■ **Short exercise**: Set down exactly, please, each line from the one containing "script. The script is for Blender 4.5." through the one containing "lo['label'] = 'grey", both lines included, and no other line.

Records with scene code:
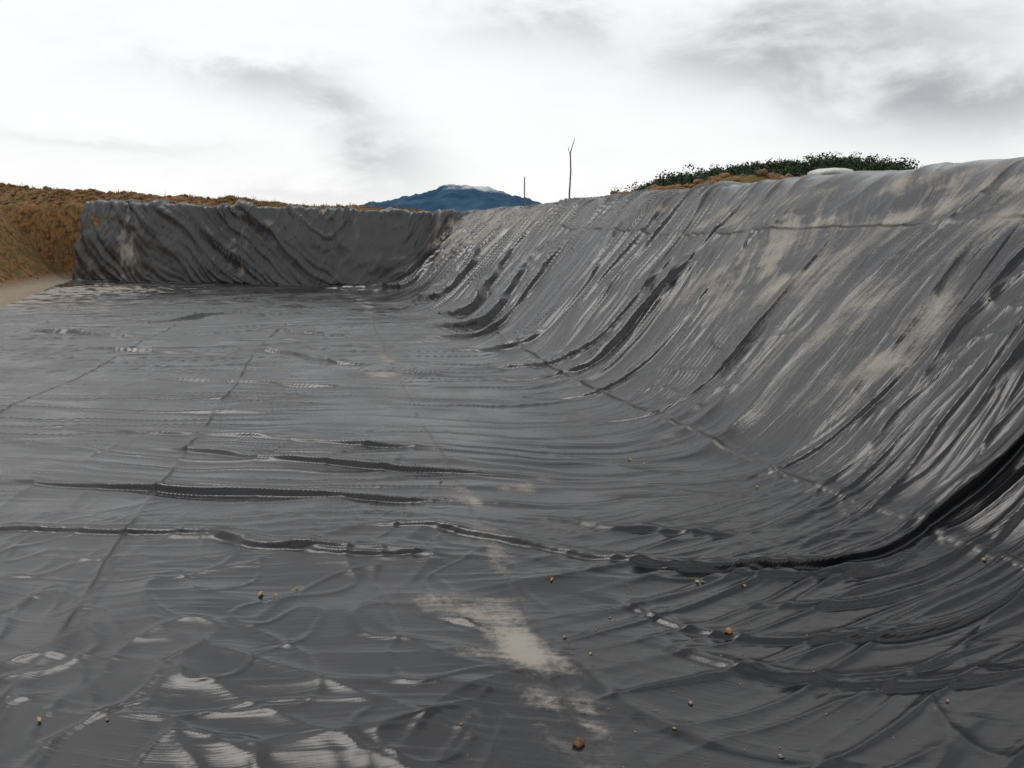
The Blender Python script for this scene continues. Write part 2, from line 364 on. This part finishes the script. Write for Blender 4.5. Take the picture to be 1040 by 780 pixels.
col=mix(nt,low,col,mix(nt,b_,(.32,.26,.18),(.44,.38,.29)))
farm=nd(nt,'ShaderNodeVectorMath'); farm.operation='LENGTH'; nt.links.new(geo,farm.inputs[0])
col=mix(nt,mapr(nt,farm.outputs['Value'],50,75),col,(.030,.050,.018))
nt.links.new(col,bs.inputs['Base Color']); bs.inputs['Roughness'].default_value=.95; bs.inputs['Specular IOR Level'].default_value=.2
b=nd(nt,'ShaderNodeBump'); b.inputs['Strength'].default_value=1; b.inputs['Distance'].default_value=.12; nt.links.new(b_,b.inputs['Height']); nt.links.new(b.outputs[0],bs.inputs['Normal'])
ground.data.materials.append(m)

# ---------------------------------------------------------------- helpers for scattered pieces
def gz(u,v): return float(groundZ(np.array([u]),np.array([v]))[0])
def ico_verts():
    import bmesh
    bm=bmesh.new(); bmesh.ops.create_icosphere(bm,subdivisions=2,radius=1)
    vs=np.array([v.co[:] for v in bm.verts]); fs=[[v.index for v in f.verts] for f in bm.faces]; bm.free(); return vs,np.array(fs)
IV,IF=ico_verts()
def clod(seed,rx,ry,rz,rough=.35):
    r=np.random.default_rng(seed); o=r.uniform(0,50,2)
    d=1+rough*perlin(IV[:,0]*1.3+o[0],IV[:,1]*1.3+IV[:,2]*1.1+o[1],seed%200)+.2*rough*perlin(IV[:,0]*4+o[1],IV[:,2]*4+o[0],3)
    v=IV*d[:,None]*np.array([rx,ry,rz]); a=r.uniform(0,6.28); c,s_=math.cos(a),math.sin(a)
    return np.stack([v[:,0]*c-v[:,1]*s_,v[:,0]*s_+v[:,1]*c,v[:,2]],-1)
def mesh_from(name,V_,F_,mat,smooth=True):
    me=bpy.data.meshes.new(name); me.from_pydata([tuple(x) for x in V_],[],[tuple(int(i) for i in f) for f in F_])
    me.materials.append(mat)
    if smooth:
        me.polygons.foreach_set('use_smooth',np.ones(len(me.polygons),dtype=bool))
    ob=bpy.data.objects.new(name,me); COL.objects.link(ob); return ob
def simple(name,c1,c2,scale=20,rough=.9,bump=.01):
    m,nt,bs=newmat(name); tc=nd(nt,'ShaderNodeNewGeometry').outputs['Position']
    n=noise(nt,tc,scale,3,.65); nt.links.new(mix(nt,mapr(nt,n,.3,.7),c1,c2),bs.inputs['Base Color']); bs.inputs['Roughness'].default_value=rough
    b=nd(nt,'ShaderNodeBump'); b.inputs['Distance'].default_value=bump; nt.links.new(n,b.inputs['Height']); nt.links.new(b.outputs[0],bs.inputs['Normal'])
    return m
mclod=simple('orange_clay',(.20,.09,.035),(.50,.27,.12),60,.95,.003)
mtan=simple('dry_tan_clay',(.16,.12,.08),(.42,.34,.24),60,.95,.003)
mberm=simple('turned_soil',(.080,.046,.022),(.30,.165,.072),6,.95,.03)
def stones(name,lst,mat):
    VV=[];FF=[];n=0
    for i,(u,v,r) in enumerate(lst):
        p=surf(u,v); c=clod(i*7+len(lst),r,r*.8,r*.6,.5)+p+np.array([0,0,r*.38])
        VV.append(c);FF.append(IF+n);n+=len(c)
    return mesh_from(name,np.vstack(VV),np.vstack(FF),mat)
stones('clay_clod',[(1.75,2.61,.018)],mclod)
stones('clay_clod',[(.87,2.13,.022)],simple('brown_clay',(.08,.045,.025),(.22,.13,.07),60,.95,.003))
big=[(1.89,3.05,.009),(1.08,2.79,.008),(1.36,2.24,.010),(3.15,2.64,.012),(1.22,2.11,.007),(1.13,2.64,.008),(1.49,1.89,.009),(.53,2.34,.006),(2.26,1.97,.008),(-.66,2.73,.007),(4.6,4.05,.010),(1.33,2.9,.006)]
for i in range(90):
    big.append((rng.normal(1.5,.5),rng.uniform(1.8,3.4),rng.uniform(.0015,.004)))
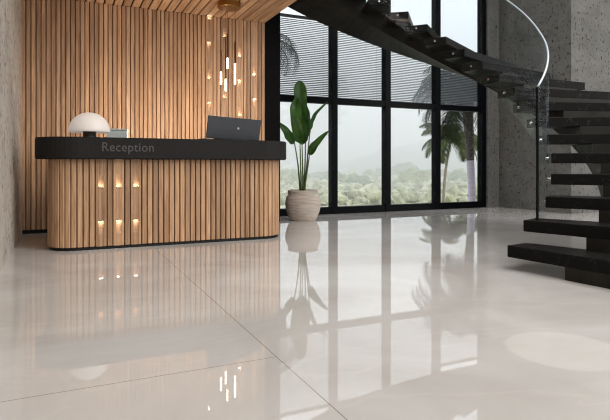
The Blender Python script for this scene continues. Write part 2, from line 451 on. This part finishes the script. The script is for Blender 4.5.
# slats round the whole perimeter
DESK_COLS = [.349, .512, .675]
bm = bmesh.new(); tl = bm.faces.layers.float.new('tone')
r = (by1-by0)/2; cy = (by0+by1)/2; Ls = bx1-bx0-2*r; Lt = 2*Ls+2*pi*r
def on_perim(s):
    s %= Lt
    if s < Ls: return Vector((bx0+r+s, by0)), Vector((0, -1))
    s -= Ls
    if s < pi*r:
        a = -pi/2+s/r; n_ = Vector((cos(a), sin(a))); return Vector((bx1-r, cy))+n_*r, n_
    s -= pi*r
    if s < Ls: return Vector((bx1-r-s, by1)), Vector((0, 1))
    s -= Ls
    a = pi/2+s/r; n_ = Vector((cos(a), sin(a))); return Vector((bx0+r, cy))+n_*r, n_
nmax = round(Lt/PITCH); PD = Lt/nmax; s0 = DESK_COLS[0]-(bx0+r)-PD/2
k = 0
while k < nmax:
    s = s0 + k*PD
    wide = k in (0, 3, 6)
    w0, w1 = (-.021, .021)
    p, n_ = on_perim(s)
    if wide: p, n_ = on_perim(s+PD/2); hw = PD/2+.0225
    else: hw = .0225
    tg = Vector((-n_.y, n_.x))
    sb = new_slat()
    if wide: wide_slat(sb[0], hw, .030, .03, ZB, DESK_LIGHTS)
    else: box(sb[0], -hw, hw, 0, .030, .03, ZB, .005)
    add_slat(bm, sb, lambda c: Vector((*(p + tg*c.x - n_*(c.y-.004)), c.z)))
    k += 2 if wide else 1
bmesh.ops.recalc_face_normals(bm, faces=bm.faces)
obj('slat_cladding', bm, M['wood_desk'], desk, label='vertical oak slats around the base')
# raised lettering on the counter band
cu = bpy.data.curves.new('lettering', 'FONT'); cu.body = 'Reception'; cu.size = .124; cu.extrude = .004
cu.space_character = 1.08
to = bpy.data.objects.new('lettering_curve', cu); C.objects.link(to)
bpy.context.view_layer.update()
dg = bpy.context.evaluated_depsgraph_get()
me = bpy.data.meshes.new_from_object(to.evaluated_get(dg))
bpy.data.objects.remove(to); bpy.data.curves.remove(cu)
xs_ = [v.co.x for v in me.vertices]; sc = .475/(max(xs_)-min(xs_)); x0_ = min(xs_)
for v in me.vertices:
    x, y, z = v.co
    v.co = Vector((.352+(x-x0_)*sc, DY0-.0005-z, .952+y*1.0)) - Vector(desk.location)
me.materials.append(M['letter'])
lo = bpy.data.objects.new('lettering', me); C.objects.link(lo); lo.parent = desk
lo['label'] = 'grey raised lettering reading Reception'

# ------------------------------------------------------------------ small wash lights in the slats
def area(name, loc, rot, sx, sy, power, col, parent=None, spread=180):
    l = bpy.data.lights.new(name, 'AREA'); l.shape = 'RECTANGLE'; l.size = sx; l.size_y = sy
    l.energy = power; l.color = col; l.spread = radians(spread)
    o = bpy.data.objects.new(name, l); C.objects.link(o); o.location = loc; o.rotation_euler = rot
    if parent: o.parent = parent
    return o
def wash(x, yf, z, up, label, group, pw):
    t = thing('wash_light', label, 'light', (x, yf+SLOT_D/2, z), group)
    s = 1 if up else -1
    bm = bmesh.new(); box(bm, x-.021, x+.021, yf-.006, yf+SLOT_D, *(sorted((z, z+s*.002)))); obj('housing', bm, M['fixture'], t)
    bm = bmesh.new(); box(bm, x-.016, x+.016, yf-.005, yf+.003, *(sorted((z+s*.002, z+s*.003)))); obj('lens', bm, M['led'], t)
    area('glow', (0, -SLOT_D/2-.001, s*.0045), (pi if up else 0, 0, 0), .030, .007, pw, (1, .84, .72), t)
ORD = ['left', 'middle', 'right']
for i, x in enumerate(DESK_COLS):
    wash(x, by0-.004, .597, True, f'upper small warm light on the desk front, {ORD[i]} column of three', 'small lights on the desk front', .11)
    wash(x, by0-.004, .283, False, f'lower small warm light on the desk front, {ORD[i]} column of three', 'small lights on the desk front', .11)
for c, z, up, lb in WL:
    wash(WALL_COLS[c], YS, z, bool(up), lb, 'small lights on the slatted wall', .09)

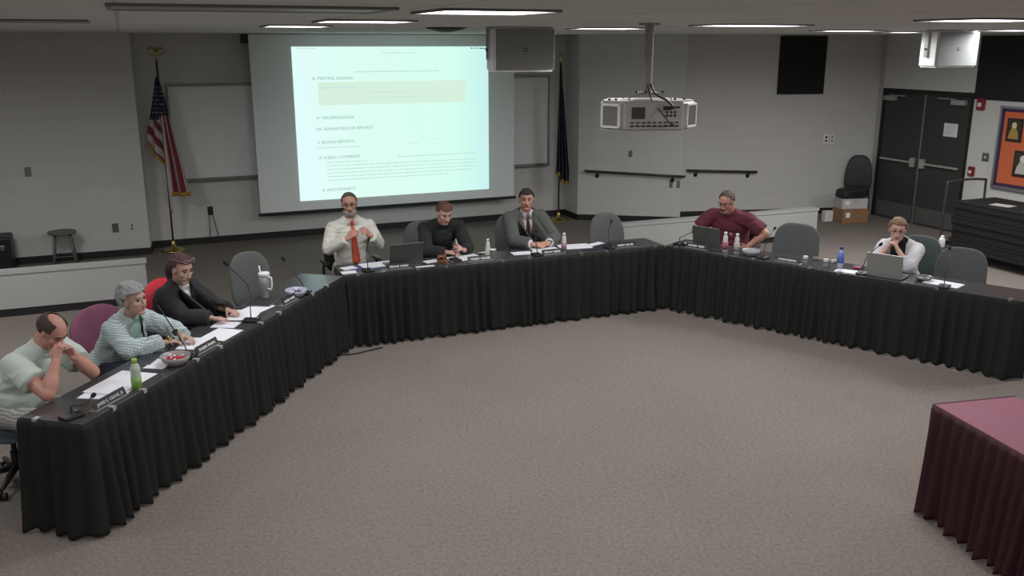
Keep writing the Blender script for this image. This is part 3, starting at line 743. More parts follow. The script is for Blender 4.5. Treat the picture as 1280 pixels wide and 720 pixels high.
    b=remesh(bmesh_prims(lp),0.012,3); wrinkle(b,0.004,9,3); mk('shorts' if p.get('shorts') else 'trousers',b,trm,root,True,True)
    for a_,f_ in shoes:
        b=bmesh_prims([('cap',a_-V((0,0,0.045)),a_+f_*0.17-V((0,0,0.055)),0.045,0.035)]); b=remesh(b,0.01,2); mk('shoe',b,mat('dark_shoe',(35,30,28),0.4),root,True,True)
    out['garment']=garment; out['hair']=hair
    p['dress'](out)
    return root
def bvh_of(objs):
    vs=[];fs=[]
    for o in objs:
        dg=bpy.context.evaluated_depsgraph_get(); bpy.context.view_layer.update()
        me=o.data; M=Matrix.Identity(4); q=o
        while q: M=Matrix.LocRotScale(q.location,q.rotation_euler,q.scale)@M; q=q.parent
        n0=len(vs); vs+=[M@v.co for v in me.vertices]; fs+=[[n0+i for i in p_.vertices] for p_ in me.polygons]
    return BVHTree.FromPolygons(vs,fs)
def surf_strip(name,o,bvh,pts,widths,m,thick=0.005,off=0.004):
    """pts: list of (l,u) in torso frame from neck base; laid on the chest surface"""
    nb,Fc,up,shd=o['nb'],o['Fc'],o['up'],o['shd']; bm=bmesh.new(); rows=[]
    for (l,u),w in zip(pts,widths):
        row=[]
        for k in (-1,-0.5,0,0.5,1):
            org=nb+shd*(l+k*w/2)+up*u+Fc*0.6
            hit=bvh.ray_cast(org,-Fc)
            q=(hit[0] if hit[0] else org-Fc*0.5)+Fc*off; row.append(q)
        rows.append(row)
    f=[[bm.verts.new(q+Fc*thick) for q in r] for r in rows]; g=[[bm.verts.new(q) for q in r] for r in rows]
    n=len(rows)
    for i in range(n-1):
        for j in range(4):
            bm.faces.new((f[i][j],f[i][j+1],f[i+1][j+1],f[i+1][j])); bm.faces.new((g[i][j],g[i+1][j],g[i+1][j+1],g[i][j+1]))
        bm.faces.new((f[i][0],f[i+1][0],g[i+1][0],g[i][0])); bm.faces.new((f[i][4],g[i][4],g[i+1][4],f[i+1][4]))
    for i in (0,n-1):
        for j in range(4): bm.faces.new((f[i][j],g[i][j],g[i][j+1],f[i][j+1]))
    return mk(name,bm,m,o['root'],True,True)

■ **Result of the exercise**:
The Blender Python script for this scene continues. Write part 2, from line 451 on. This part finishes the script. The script is for Blender 4.5.
# slats round the whole perimeter
DESK_COLS = [.349, .512, .675]
bm = bmesh.new(); tl = bm.faces.layers.float.new('tone')
r = (by1-by0)/2; cy = (by0+by1)/2; Ls = bx1-bx0-2*r; Lt = 2*Ls+2*pi*r
def on_perim(s):
    s %= Lt
    if s < Ls: return Vector((bx0+r+s, by0)), Vector((0, -1))
    s -= Ls
    if s < pi*r:
        a = -pi/2+s/r; n_ = Vector((cos(a), sin(a))); return Vector((bx1-r, cy))+n_*r, n_
    s -= pi*r
    if s < Ls: return Vector((bx1-r-s, by1)), Vector((0, 1))
    s -= Ls
    a = pi/2+s/r; n_ = Vector((cos(a), sin(a))); return Vector((bx0+r, cy))+n_*r, n_
nmax = round(Lt/PITCH); PD = Lt/nmax; s0 = DESK_COLS[0]-(bx0+r)-PD/2
k = 0
while k < nmax:
    s = s0 + k*PD
    wide = k in (0, 3, 6)
    w0, w1 = (-.021, .021)
    p, n_ = on_perim(s)
    if wide: p, n_ = on_perim(s+PD/2); hw = PD/2+.0225
    else: hw = .0225
    tg = Vector((-n_.y, n_.x))
    sb = new_slat()
    if wide: wide_slat(sb[0], hw, .030, .03, ZB, DESK_LIGHTS)
    else: box(sb[0], -hw, hw, 0, .030, .03, ZB, .005)
    add_slat(bm, sb, lambda c: Vector((*(p + tg*c.x - n_*(c.y-.004)), c.z)))
    k += 2 if wide else 1
bmesh.ops.recalc_face_normals(bm, faces=bm.faces)
obj('slat_cladding', bm, M['wood_desk'], desk, label='vertical oak slats around the base')
# raised lettering on the counter band
cu = bpy.data.curves.new('lettering', 'FONT'); cu.body = 'Reception'; cu.size = .124; cu.extrude = .004
cu.space_character = 1.08
to = bpy.data.objects.new('lettering_curve', cu); C.objects.link(to)
bpy.context.view_layer.update()
dg = bpy.context.evaluated_depsgraph_get()
me = bpy.data.meshes.new_from_object(to.evaluated_get(dg))
bpy.data.objects.remove(to); bpy.data.curves.remove(cu)
xs_ = [v.co.x for v in me.vertices]; sc = .475/(max(xs_)-min(xs_)); x0_ = min(xs_)
for v in me.vertices:
    x, y, z = v.co
    v.co = Vector((.352+(x-x0_)*sc, DY0-.0005-z, .952+y*1.0)) - Vector(desk.location)
me.materials.append(M['letter'])
lo = bpy.data.objects.new('lettering', me); C.objects.link(lo); lo.parent = desk
lo['label'] = 'grey raised lettering reading Reception'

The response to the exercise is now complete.